Ainsi, les poètes communards insistent sur la question du destinataire. L’écriture ne peut être une activité séparée de la vie. C’est pourquoi le plus grand apport de cette poésie de la Commune est de poser le problème de l’engagement de l’artiste et le rôle de la littérature [22]. Comme l’écrit Hubert Juin :

« Longtemps dissimulés aux regards et n’ayant guère droit de cité dans la bibliothèque des "honnêtes gens", les écrivains de la Commune prennent aujourd’hui leur importance véritable - qui est d’ouvrir le vrai débat sur la réalité et la destination de la littérature » [23].

Les différents travaux portant sur la Commune et la littérature française n’ont retenu, pour la plupart, que les œuvres dont le sujet était la Commune. Cette position les amène à passer sous silence certaines œuvres dont la Commune n’est pas le sujet principal, mais configure, sinon la thématique, du moins la structure de l’œuvre. De plus, peu d’études prennent en compte le corpus spécifiquement anarchiste, qui a pourtant une originalité propre.

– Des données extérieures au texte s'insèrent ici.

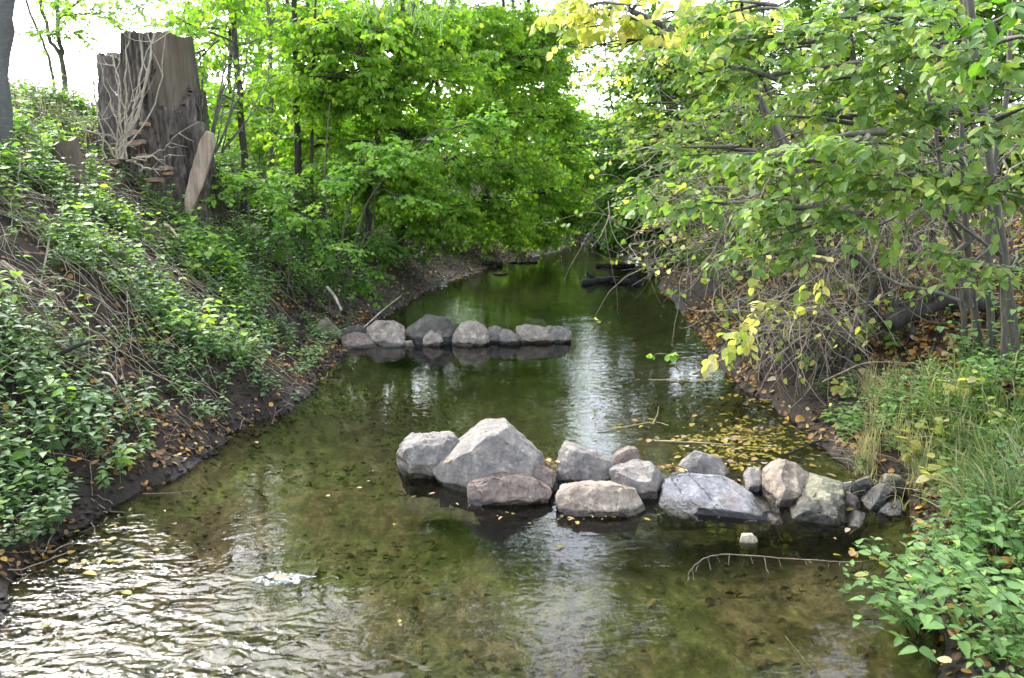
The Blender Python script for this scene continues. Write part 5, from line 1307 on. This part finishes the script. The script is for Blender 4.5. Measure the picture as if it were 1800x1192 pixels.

C’est pourquoi je voudrais ici apporter un complément d’information sur la question des liens entre Commune et littérature, ou du moins tenter d’aborder le sujet d’un autre point de vue. En partant, en particulier, des quelques pistes lancées par Mirbeau et Darien, je voudrais essayer d’infléchir cette problématique. Il m’a semblé que l’apport des écrivains anarchistes était important dans ce domaine : parce que la Commune a, très vite, constitué une référence dans la culture anarchiste, parce que les écrivains anarchistes accordent de l’importance aux liens qui existent entre histoire et littérature, parce qu’enfin la question de la représentation est au centre de leur réflexion. Or la Commune pose justement avec acuité la question de la représentation de l’histoire.

Caroline GRANIER

"Nous sommes des briseurs de formules". Les écrivains anarchistes en France à la fin du dix-neuvième siècle. Thèse de doctorat de l’Université Paris 8. 6 décembre 2003.